Riprendo a scrivere qui sul blog con un incontro speciale, quello con Veronica, ideatrice del brand di abiti da sposo su misura Linnèo.
Nel suo atelier nel cuore di Brescia si respira energia e creatività pura. Insieme al suo meraviglioso team Veronica mi ha accolto con la sua grazia ed eleganza e, dopo un buon caffè, mi ha mostrato le fasi di progettazione di un abito, spiegandomi l’importanza del su misura e dell’artigianalità che sta dietro al suo brand .
La cura, dedizione e ricerca costante di tessuti unici ed originali hanno resto Linnèo una realtà unica e consolidata sul territorio italiano.
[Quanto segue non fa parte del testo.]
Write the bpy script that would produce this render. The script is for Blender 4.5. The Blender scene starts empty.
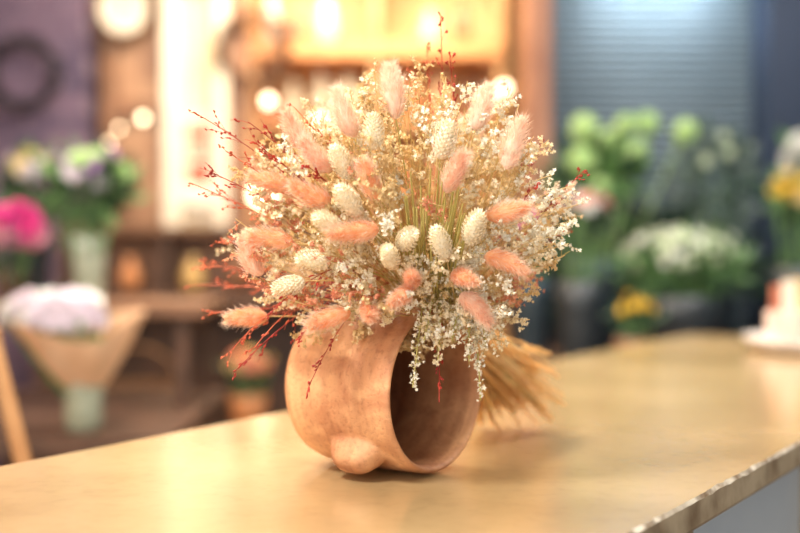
import bpy, math, random
from mathutils import Vector, Matrix, Quaternion, noise as mnoise
random.seed(7)
R=random.random
def U(a,b): return a+(b-a)*R()
Z0=0.95
scene=bpy.context.scene
try:
    scene.view_settings.view_transform='Standard'
    scene.view_settings.look='None'
    scene.view_settings.exposure=0.25
except Exception as e: print(e)

# ---------------------------------------------------------------- materials
def lin(c):
    return tuple(((x/255)/12.92 if x/255<=0.04045 else ((x/255+0.055)/1.055)**2.4) for x in c)
def mat(name,c1,c2=None,rough=.6,scale=30,bump=0,transl=0,emit=0,metal=0,coords='Object',spec=.5,detail=4,sheen=0):
    m=bpy.data.materials.new(name); m.use_nodes=True
    nt=m.node_tree; N=nt.nodes; L=nt.links
    b=N['Principled BSDF']; out=N['Material Output']
    b.inputs['Roughness'].default_value=rough
    b.inputs['Metallic'].default_value=metal
    b.inputs['Specular IOR Level'].default_value=spec
    if sheen: b.inputs['Sheen Weight'].default_value=sheen
    c2=c2 or tuple(x*.8 for x in c1)
    tc=N.new('ShaderNodeTexCoord'); no=N.new('ShaderNodeTexNoise')
    no.inputs['Scale'].default_value=scale; no.inputs['Detail'].default_value=detail
    L.new(tc.outputs[coords],no.inputs['Vector'])
    cr=N.new('ShaderNodeValToRGB')
    cr.color_ramp.elements[0].position=.35; cr.color_ramp.elements[1].position=.65
    cr.color_ramp.elements[0].color=(*lin(c2),1); cr.color_ramp.elements[1].color=(*lin(c1),1)
    L.new(no.outputs['Fac'],cr.inputs['Fac']); L.new(cr.outputs['Color'],b.inputs['Base Color'])
    if emit:
        L.new(cr.outputs['Color'],b.inputs['Emission Color']); b.inputs['Emission Strength'].default_value=emit
    if bump:
        bp=N.new('ShaderNodeBump'); bp.inputs['Strength'].default_value=bump; bp.inputs['Distance'].default_value=.002
        L.new(no.outputs['Fac'],bp.inputs['Height']); L.new(bp.outputs['Normal'],b.inputs['Normal'])
    if transl:
        t=N.new('ShaderNodeBsdfTranslucent'); mx=N.new('ShaderNodeMixShader'); mx.inputs[0].default_value=transl
        L.new(cr.outputs['Color'],t.inputs['Color'])
        L.new(b.outputs[0],mx.inputs[1]); L.new(t.outputs[0],mx.inputs[2]); L.new(mx.outputs[0],out.inputs['Surface'])
    return m

# ---------------------------------------------------------------- mesh builder
class MB:
    def __init__(s): s.v=[];s.f=[];s.m=[];s.mats=[]
    def mi(s,m):
        if m not in s.mats: s.mats.append(m)
        return s.mats.index(m)
    def add(s,vs,fs,m):
        o=len(s.v); i=s.mi(m)
        s.v.extend([tuple(v) for v in vs]); s.f.extend([tuple(o+k for k in f) for f in fs]); s.m.extend([i]*len(fs))
    def obj(s,name,parent=None,smooth=True):
        me=bpy.data.meshes.new(name); me.from_pydata(s.v,[],s.f)
        for m in s.mats: me.materials.append(m)
        me.polygons.foreach_set('material_index',s.m)
        me.polygons.foreach_set('use_smooth',[smooth]*len(s.f))
        me.update()
        o=bpy.data.objects.new(name,me); scene.collection.objects.link(o)
        if parent: o.parent=parent
        return o
def empty(name,loc=(0,0,0)):
    e=bpy.data.objects.new(name,None); scene.collection.objects.link(e); e.location=loc; e.empty_display_size=.05
    return e
def frame(d):
    d=Vector(d).normalized(); a=Vector((0,0,1)) if abs(d.z)<.9 else Vector((1,0,0))
    x=d.cross(a).normalized(); y=d.cross(x).normalized(); return x,y,d
def tube(mb,pts,rad,m,n=5,cap=False):
    pts=[Vector(p) for p in pts]; vs=[];fs=[]; k=len(pts)
    for i,p in enumerate(pts):
        d=(pts[min(i+1,k-1)]-pts[max(i-1,0)]); x,y,_=frame(d)
        if i and (x.dot(px)<0): x=-x;y=-y
        px=x
        r=rad[i] if isinstance(rad,(list,tuple)) else rad
        for j in range(n):
            a=2*math.pi*j/n; vs.append(p+x*math.cos(a)*r+y*math.sin(a)*r)
    for i in range(k-1):
        for j in range(n):
            fs.append((i*n+j,i*n+(j+1)%n,(i+1)*n+(j+1)%n,(i+1)*n+j))
    if cap: fs.append(tuple(range(n))); fs.append(tuple((k-1)*n+j for j in range(n)))
    mb.add(vs,fs,m)
def bez(a,b,c,n):
    a,b,c=Vector(a),Vector(b),Vector(c)
    return [a*(1-t)**2+b*2*t*(1-t)+c*t*t for t in [i/n for i in range(n+1)]]
def lathe(mb,prof,m,n=32,o=(0,0,0),ax=(0,0,1)):
    x,y,d=frame(ax); o=Vector(o); vs=[];fs=[]
    for (r,h) in prof:
        for j in range(n):
            a=2*math.pi*j/n; vs.append(o+d*h+x*math.cos(a)*r+y*math.sin(a)*r)
    for i in range(len(prof)-1):
        for j in range(n): fs.append((i*n+j,i*n+(j+1)%n,(i+1)*n+(j+1)%n,(i+1)*n+j))
    mb.add(vs,fs,m)
def box(mb,c,s,m,rot=0):
    c=Vector(c); vs=[]
    for sx in(-.5,.5):
        for sy in(-.5,.5):
            for sz in(-.5,.5):
                p=Vector((sx*s[0],sy*s[1],sz*s[2])); p.rotate(Quaternion((0,0,1),rot)); vs.append(c+p)
    mb.add(vs,[(0,1,3,2),(4,6,7,5),(0,4,5,1),(2,3,7,6),(0,2,6,4),(1,5,7,3)],m)
def boxo(name,c,s,m,rot=0,bev=0,parent=None):
    mb=MB(); box(mb,(0,0,0),s,m,0); o=mb.obj(name,parent,smooth=False); o.location=c; o.rotation_euler=(0,0,rot)
    if bev:
        b=o.modifiers.new('bevel','BEVEL'); b.width=bev; b.segments=2
    return o
def ellip(mb,c,d,L,r,m,n=10,k=8,bump=0):
    x,y,d=frame(d); c=Vector(c); vs=[];fs=[]
    for i in range(k+1):
        t=math.pi*i/k; h=-math.cos(t)*L/2; rr=max(math.sin(t),.02)*r
        for j in range(n):
            a=2*math.pi*j/n; q=rr*(1+bump*U(-1,1)); vs.append(c+d*h+x*math.cos(a)*q+y*math.sin(a)*q)
    for i in range(k):
        for j in range(n): fs.append((i*n+j,i*n+(j+1)%n,(i+1)*n+(j+1)%n,(i+1)*n+j))
    mb.add(vs,fs,m)
def rdir():
    while 1:
        v=Vector((U(-1,1),U(-1,1),U(-1,1)))
        if .05<v.length<1: return v.normalized()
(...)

Mi racconteresti in breve la tua storia? Come nato il tuo progetto e perchè hai scelto il mondo del matrimonio?
La mia storia parte da studi scientifici, poi artistici, e si inoltra nel dietro le quinte del Teatro alla Scala dove lavorai alcuni anni, grande punto di formazione personale. Mi innamorai dell’adrenalina del palco e del saper fare artigianale in stretto contatto con la creatività di costumisti e scenografi. Studiai alta sartoria maschile affiancando il lavoro di sarti e, tramite esperienze di internship all’interno di aziende leader nel settore dell’abbigliamento maschile, capii il desiderio di integrare un po’ di leggerezza a tutto quello che avevo acquisito, creare una piccola fetta di mercato chic e senza impegno. Così nacque Linnèo, una sintesi di qualità nella sua intera filiera (tessuto, disegno, modello, taglio, confezione) e di ricerca artistica. Cerchiamo tessuti visitando i laboratori tradizionali in Giappone, coinvolgiamo nel nostro entourage artisti di credito internazionale, decoriamo, dipingiamo, ci divertiamo. Dico “noi” perché Linnèo è un entourage di collaboratori: Daniele, Carlo, Gianluca, Massimiliano, Maria e Giulia.
Siamo entrati nel “mondo del matrimonio” dalla porta laterale, semplicemente si sono avvicinati a noi uomini con l’esigenza di vestire per come si sentissero, un po’ fuori dagli schemi. Ora abbiamo sviluppato un servizio su misura rodato, che si appoggia a capaci fornitori (Napoli, Biella, Como, Torino, Fukuoka) e si avvale di ottimi collaboratori.






























Un libro bello e significativo che ti ha cambiato la vita?
Devo scomodare Cesare Pavese con Dialoghi con Leucò, quando lo lessi da ragazzina per me si aprì un universo inesplorato.
Spesso si dice che il “lavoro” che immaginiamo da bambini contenga parte del nostro futuro. Che cosa sognavi di diventare da bambina?
Da bambina desideravo disegnare; scoprii il termine “fumettista” e iniziai a leggere moltissimo e a scrivere storie a puntate insieme ad una mia grande amica, Luisa, su un semplice quaderno a righe. Arrivai persino a disegnare fumetti per i giornalini scolastici! Ora studio lingua giapponese da un po’ di anni (non si finisce mai) e leggo ancora qualche manga!
Dove trovi ispirazione?
Nei musei d’arte per lo più; come disse il mio docente di storia dell’arte: non è una questione di libri, ma di chilometri nei corridoi dei grandi e piccoli musei.